2 teaspoons cream of tartar

Dash of nutmeg

2 tablespoons flour

2 tablespoons cornstarch

2 (9-inch) unbaked pie crusts

6 teaspoons butter

Boil sliced zucchini in water until tender. Drain. Mix with lemon juice and salt. In a separate bowl, mix sugar, cinnamon, cream of tartar, nutmeg, flour and cornstarch. Add zucchini and mix well. Fill one crust with filling. Dot with butter. Add top crust. Bake in oven at 400 degrees for 40 minutes or until brown.
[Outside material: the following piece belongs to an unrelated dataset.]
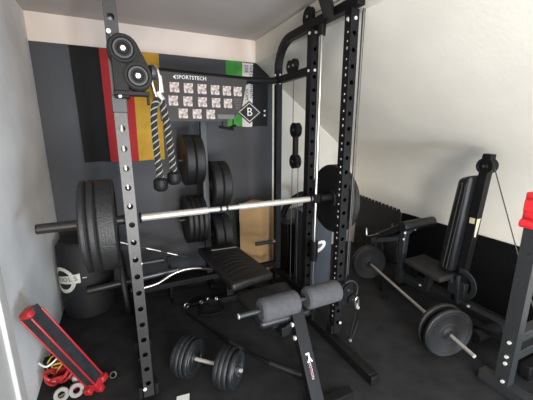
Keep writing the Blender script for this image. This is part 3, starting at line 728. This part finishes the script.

Makes 6 to 8 servings.

Zucchini Pie

1 1/2 cups zucchini

3/4 to 1 cup sugar

1 cup milk

1 egg

2 tablespoons flour

1 1/2 tablespoons melted margarine

1/4 teaspoon salt

1 teaspoon vanilla

9-inch unbaked pie shell

Slice and cook zucchini in water for 10 minutes or until tender. Drain. Add the remaining ingredients, except pie shell, and beat well. You may do this with a blender. Pour mixture into pie shell and bake in oven at 400 degrees for 15 minutes. Reduce heat to 350 degrees and continue baking for 30 to 40 minutes. Makes 6 to 8 servings.

Freezer Corn

8 cups corn, cut off the cob

1 stick butter or margarine

3 tablespoons sugar

1 teaspoon salt

3/4 cup water

Heat ingredients to simmer (350 degrees) in an electric skillet for seven minutes. Stir after cooking. Cool and package in a freezer container. Makes 8 to 10 servings.